───── Records shown ─────

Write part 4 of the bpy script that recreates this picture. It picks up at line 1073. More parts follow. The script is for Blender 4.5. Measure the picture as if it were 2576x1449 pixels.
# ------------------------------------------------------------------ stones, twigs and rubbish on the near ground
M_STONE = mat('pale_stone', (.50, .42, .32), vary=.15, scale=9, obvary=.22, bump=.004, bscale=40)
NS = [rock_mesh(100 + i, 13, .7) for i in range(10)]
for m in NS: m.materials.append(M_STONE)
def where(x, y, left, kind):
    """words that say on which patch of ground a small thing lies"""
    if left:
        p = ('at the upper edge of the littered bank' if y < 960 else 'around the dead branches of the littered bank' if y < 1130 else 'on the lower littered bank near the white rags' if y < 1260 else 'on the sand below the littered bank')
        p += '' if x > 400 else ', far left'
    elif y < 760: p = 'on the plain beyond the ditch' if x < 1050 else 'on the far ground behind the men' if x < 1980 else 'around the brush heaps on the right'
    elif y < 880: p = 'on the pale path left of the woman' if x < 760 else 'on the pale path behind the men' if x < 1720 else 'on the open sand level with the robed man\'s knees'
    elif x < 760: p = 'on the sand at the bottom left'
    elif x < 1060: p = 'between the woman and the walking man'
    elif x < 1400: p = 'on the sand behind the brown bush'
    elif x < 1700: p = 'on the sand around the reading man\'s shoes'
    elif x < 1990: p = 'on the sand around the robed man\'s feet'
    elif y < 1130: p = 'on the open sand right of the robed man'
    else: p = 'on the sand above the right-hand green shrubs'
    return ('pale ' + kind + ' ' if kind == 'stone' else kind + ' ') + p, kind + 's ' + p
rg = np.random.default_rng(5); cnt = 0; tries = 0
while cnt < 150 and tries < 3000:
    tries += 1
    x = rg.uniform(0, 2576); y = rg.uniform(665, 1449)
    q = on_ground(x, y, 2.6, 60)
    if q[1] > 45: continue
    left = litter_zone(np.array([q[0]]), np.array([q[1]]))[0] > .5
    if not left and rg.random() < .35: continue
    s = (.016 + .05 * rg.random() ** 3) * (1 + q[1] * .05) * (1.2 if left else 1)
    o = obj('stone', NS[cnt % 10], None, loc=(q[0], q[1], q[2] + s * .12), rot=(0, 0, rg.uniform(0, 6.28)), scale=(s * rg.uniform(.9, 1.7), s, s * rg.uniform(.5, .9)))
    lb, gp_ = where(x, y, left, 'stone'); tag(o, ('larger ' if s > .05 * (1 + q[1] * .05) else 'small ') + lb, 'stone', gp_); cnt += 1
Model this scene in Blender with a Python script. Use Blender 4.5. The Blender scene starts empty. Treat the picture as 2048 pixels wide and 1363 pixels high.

─────

### What is being asked
Extract all of the data exactly as written.

### Full solution
Write part 4 of the bpy script that recreates this picture. It picks up at line 1073. More parts follow. The script is for Blender 4.5. Measure the picture as if it were 2576x1449 pixels.
# ------------------------------------------------------------------ stones, twigs and rubbish on the near ground
M_STONE = mat('pale_stone', (.50, .42, .32), vary=.15, scale=9, obvary=.22, bump=.004, bscale=40)
NS = [rock_mesh(100 + i, 13, .7) for i in range(10)]
for m in NS: m.materials.append(M_STONE)
def where(x, y, left, kind):
    """words that say on which patch of ground a small thing lies"""
    if left:
        p = ('at the upper edge of the littered bank' if y < 960 else 'around the dead branches of the littered bank' if y < 1130 else 'on the lower littered bank near the white rags' if y < 1260 else 'on the sand below the littered bank')
        p += '' if x > 400 else ', far left'
    elif y < 760: p = 'on the plain beyond the ditch' if x < 1050 else 'on the far ground behind the men' if x < 1980 else 'around the brush heaps on the right'
    elif y < 880: p = 'on the pale path left of the woman' if x < 760 else 'on the pale path behind the men' if x < 1720 else 'on the open sand level with the robed man\'s knees'
    elif x < 760: p = 'on the sand at the bottom left'
    elif x < 1060: p = 'between the woman and the walking man'
    elif x < 1400: p = 'on the sand behind the brown bush'
    elif x < 1700: p = 'on the sand around the reading man\'s shoes'
    elif x < 1990: p = 'on the sand around the robed man\'s feet'
    elif y < 1130: p = 'on the open sand right of the robed man'
    else: p = 'on the sand above the right-hand green shrubs'
    return ('pale ' + kind + ' ' if kind == 'stone' else kind + ' ') + p, kind + 's ' + p
rg = np.random.default_rng(5); cnt = 0; tries = 0
while cnt < 150 and tries < 3000:
    tries += 1
    x = rg.uniform(0, 2576); y = rg.uniform(665, 1449)
    q = on_ground(x, y, 2.6, 60)
    if q[1] > 45: continue
    left = litter_zone(np.array([q[0]]), np.array([q[1]]))[0] > .5
    if not left and rg.random() < .35: continue
    s = (.016 + .05 * rg.random() ** 3) * (1 + q[1] * .05) * (1.2 if left else 1)
    o = obj('stone', NS[cnt % 10], None, loc=(q[0], q[1], q[2] + s * .12), rot=(0, 0, rg.uniform(0, 6.28)), scale=(s * rg.uniform(.9, 1.7), s, s * rg.uniform(.5, .9)))
    lb, gp_ = where(x, y, left, 'stone'); tag(o, ('larger ' if s > .05 * (1 + q[1] * .05) else 'small ') + lb, 'stone', gp_); cnt += 1
Model this scene in Blender with a Python script. Use Blender 4.5. The Blender scene starts empty. Treat the picture as 2048 pixels wide and 1363 pixels high.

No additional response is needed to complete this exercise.